Mikael Melkumian, who heads the Armenian Association of Seismically Safe Construction, said the apocalyptic scenario is based on research conducted by himself and other local seismologists. Those include Sergey Balasanian, the late former chief of the National Seismic Protection Service.

“We arrived at the conclusion that the territory of Yerevan is a very high-risk area,” Melkumian told a news conference. “If we have an earthquake in Yerevan with a magnitude similar to that of the [1988] Spitak earthquake … then almost nothing will be left of Yerevan because according to our calculations, about 80 percent of buildings will be destroyed and we will have about 300,000 victims,” he said.

The 1988 earthquake destroyed much of northwestern Armenia, killing more than 25,000 people and leaving hundreds of thousands of others homeless. Thousands of them still huddle in ramshackle temporary shelters. The country had previously been hit by a similarly powerful calamity in the 17th century. Historians say its epicenter was near Garni, a village 20 kilometers east of Yerevan.

According to Melkumian, the Garni area is nestled on a dangerous fault that might one day send powerful tremors to the Armenian capital.

A senior official at the National Seismic Protection Service (NSPS) shared Melkumian’s concerns. “Professor Melkumian is one of the best specialists in his field,” the official told RFE/RL, speaking on the condition of anonymity. “If, God forbids, Yerevan is hit by an earthquake as powerful as the Spitak earthquake, the number of victims could be very large indeed, because most buildings here have become weaker, especially after Spitak, and will not resist tremors.”

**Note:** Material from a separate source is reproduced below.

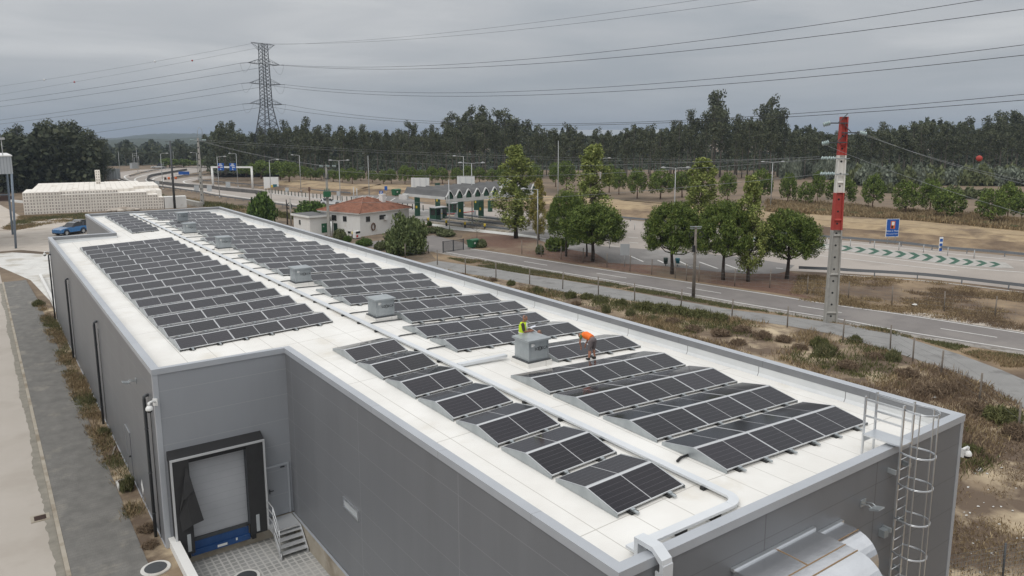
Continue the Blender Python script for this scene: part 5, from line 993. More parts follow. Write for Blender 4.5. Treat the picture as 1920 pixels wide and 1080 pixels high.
for (x0, y0, x1, y1, lab) in ((855, 409.5, 833, 411.5, 'red toll barrier arm lowered in front of the left booth'), (890, 405, 868, 407.5, 'red toll barrier arm between the two front columns')):
    a, b = gp(x0, y0), gp(x1, y1); t2 = thing('toll_barrier', lab, 'barrier', a); d = (b-a)[:2]; q = MB(); q.box((-.2, -.2, 0), (.2, .2, 1.0)); q.build('housing', 'sign_grey', t2); q = MB(); q.bar((0, 0, .9), (d[0], d[1], .85), .12); q.build('arm', 'red', t2)
for k, (px, py, lab) in enumerate(((803, 419, 'yellow and black bollard nearest the house on the plaza edge'), (837, 424, 'second yellow and black bollard from the house, left of the white lamp pole'), (872, 427.5, 'third yellow and black bollard, right of the white lamp pole'), (909, 431, 'fourth yellow and black bollard along the plaza edge, near the bare sapling'))):
    c = gp(px, py); t2 = thing('bollard', lab, 'bollard', c, 0, 'yellow and black bollards along the plaza edge'); q = MB(); q.tube([(0, 0, 0), (0, 0, .55)], .16, 8); q.build('post', 'black', t2); q = MB(); q.tube([(0, 0, .551), (0, 0, 1.0)], .17, 8); q.build('band', 'yellow', t2)
for k in range(3):                          # kerbed lane islands with dark walls
    a, b = gp(800+k*17, 417-k*6.5), gp(958+k*8, 436-k*7.5); q = MB(); d = (b-a)[:2]/np.linalg.norm((b-a)[:2]); nn = np.array((-d[1], d[0]))*.55
    q.prism([tuple(a[:2]+nn), tuple(a[:2]-nn), tuple(b[:2]-nn), tuple(b[:2]+nn)], .03, .22); o = MB(); q.build('traffic_island', 'concrete', None, label=f'{ORD[k]} kerbed lane island of the toll plaza counted from the house side', cat='traffic island', group='lane islands of the toll plaza')
    P = [tuple(gp(*q_)[:2]) for q_ in ((806+k*17, 415.5-k*6.5), (850+k*16, 421-k*6.8), (950+k*8, 433-k*7.5))]; guardrail(f'dark crash rail along the {ORD[k]} lane island of the toll plaza', [(800+k*17, 416.3-k*6.5), (855+k*15, 423-k*6.8), (955+k*8, 435-k*7.5)], 3.0, h=.62)
q = MB(); 
for px in range(918, 952, 9): 
    c = gp(px, 408); q.box((c[0]-.06, c[1]-.06, 0), (c[0]+.06, c[1]+.06, 1.1))
c = gp(919, 397); t2 = thing('ticket_machine', 'slim green ticket machine right of the canopy columns', 'ticket machine', c); q = MB(); q.box((-.35, -.3, 0), (.35, .3, 2.2)); q.box((.351, -.25, 1.5), (.75, .25, 2.19)); q.build('body', 'green_metal', t2); q = MB(); q.box((.36, -.2, .9), (.7, .2, 1.4)); q.build('screen', 'sign_grey', t2)
# bollards of the motorway median
mx_ = MB(); mx_.tube([(0, 0, 0), (0, 0, 1.0)], .05, 6); mq_ = mx_.mesh('marker_post', 'lamp_grey'); me_ = MB(); me_.tube([(0, 0, 0), (0, 0, .95)], .10, 6); me_.tube([(0, 0, .951), (0, 0, 1.1)], .10, 6); mp_ = me_.mesh('marker_post', 'green_dark')
P = smooth_line([gp(*q_) for q_ in ((499, 361.5), (560, 368.5), (620, 375), (673, 380), (740, 389), (800, 396))], 8)
for x, y, _ in along(P, 1.75): link('marker_post', mp_, None, (x, y, .03), label='short dark marker post in the long line dividing the toll lanes', cat='marker post', group='marker posts dividing the toll lanes')
q = MB(); 
for sgn in (-1, 1): ribbon(q, [p+np.array((.5*sgn, .3*sgn)) for p in P], .35, .045)
q.build('lane_markings', 'road_paint', kind='structure')
P = smooth_line([gp(*q_) for q_ in ((1190, 431), (1400, 449.5), (1535, 459), (1690, 470), (1790, 481), (1870, 489))], 8)
for x, y, _ in along(P, 2.9): link('marker_post', mq_, None, (x, y, .03), label='slim grey marker post along the green chevron island', cat='marker post', group='marker posts along the chevron island')
# ------------------------------------------------------------------ signs
def board(px, py, bx, by, wd, ht, lab, mt, parts=None, z0=None, rzz=None, legs=2):
    c = gp(bx, by); t2 = thing('road_sign', lab, 'road sign', (c[0], c[1], 0), math.atan2(rt[1], rt[0]) if rzz is None else rzz); zc = dp(px, py, math.hypot(*c[:2]))[2]
    q = MB(); q.box((-wd/2, -.03, zc-ht/2), (wd/2, .03, zc+ht/2), 0); q.build('panel', mt, t2)
    for x in ((-wd*.3, wd*.3) if legs == 2 else (0,)): q = MB(); q.tube([(x, .06, 0), (x, .06, zc)], .05, 6); q.build('post', 'lamp_grey', t2)
    return t2, zc
t2, zc = board(1671, 427, 1671, 458, 1.85, 2.45, 'blue motorway sign with an orange ticket symbol on the far bank', 'white_paint', rzz=math.atan2(rt[1], rt[0])+.1)
q = MB(); q.box((-.87, -.04, zc-1.17), (.87, -.032, zc+1.17)); q.build('face', 'sign_blue', t2); q = MB(); q.box((-.32, -.05, zc-.12), (.32, -.042, zc+.92)); o = q.build('symbol', 'orange', t2); q = MB(); q.box((-.18, -.06, zc+.35), (.2, -.052, zc+.82)); q.build('ticket', 'white_paint', o); q = MB(); q.box((-.22, -.06, zc-.05), (.05, -.052, zc+.3)); q.build('machine', 'black', o)
MX = Matrix.Rotation(math.pi/2, 4, 'X'); text('lettering', 'Retire o T\u00edtulo', .30, 'white_paint', t2, Matrix.Translation((0, -.045, zc-.42)) @ MX, .004); text('lettering', 'Pick up your Ticket', .21, 'white_paint', t2, Matrix.Translation((0, -.045, zc-.82)) @ MX, .004)
t2, zc = board(1764, 459, 1763, 471, .45, 2.0, 'narrow blue and white lane marker sign at the chevron island', 'white_paint', legs=1)
for z in (-.6, 0, .6): q = MB(); q.box((-.18, -.04, zc+z-.2), (.18, -.032, zc+z+.18)); q.build('arrow_panel', 'sign_blue', t2)
t2, zc = board(716, 361.5, 715, 374, .8, .9, 'square blue parking sign with a white P near the house chimney', 'sign_blue', legs=1); text('lettering', 'P', .8, 'white_paint', t2, Matrix.Translation((0, -.04, zc)) @ MX, .004)
t2, zc = board(724.5, 353, 724, 368, .7, 1.0, 'small blue sign on the bank above the lay-by', 'sign_blue', legs=1)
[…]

Balasanian, who died in a car crash last year, had argued in January 2004 that Armenia is part of a vast seismically active region where powerful earthquakes are not uncommon. Speaking in the wake of one such quake that razed the Iranian city of Bam, he warned that Armenia could be hit hard by its possible powerful aftershocks in the next few months.

The grim prediction, dismissed by the NSPS, never materialized, though. The head of the government agency, Alvaro Antonian, argued at the time that scientists around the world are unable to make precise quake forecasts.

Still, seismologists and construction specialists agree that many apartment buildings in Yerevan, built in Soviet times, are vulnerable to natural disasters. “Yerevan’s condition is not encouraging in that regard,” said Melkumian. “The main reason for that is that Yerevan was built in accordance with the former Soviet standards that underestimated seismic risks.”

Those standards, coupled with a poor quality of construction, have been widely blamed for the catastrophic death toll from the 1988 quake.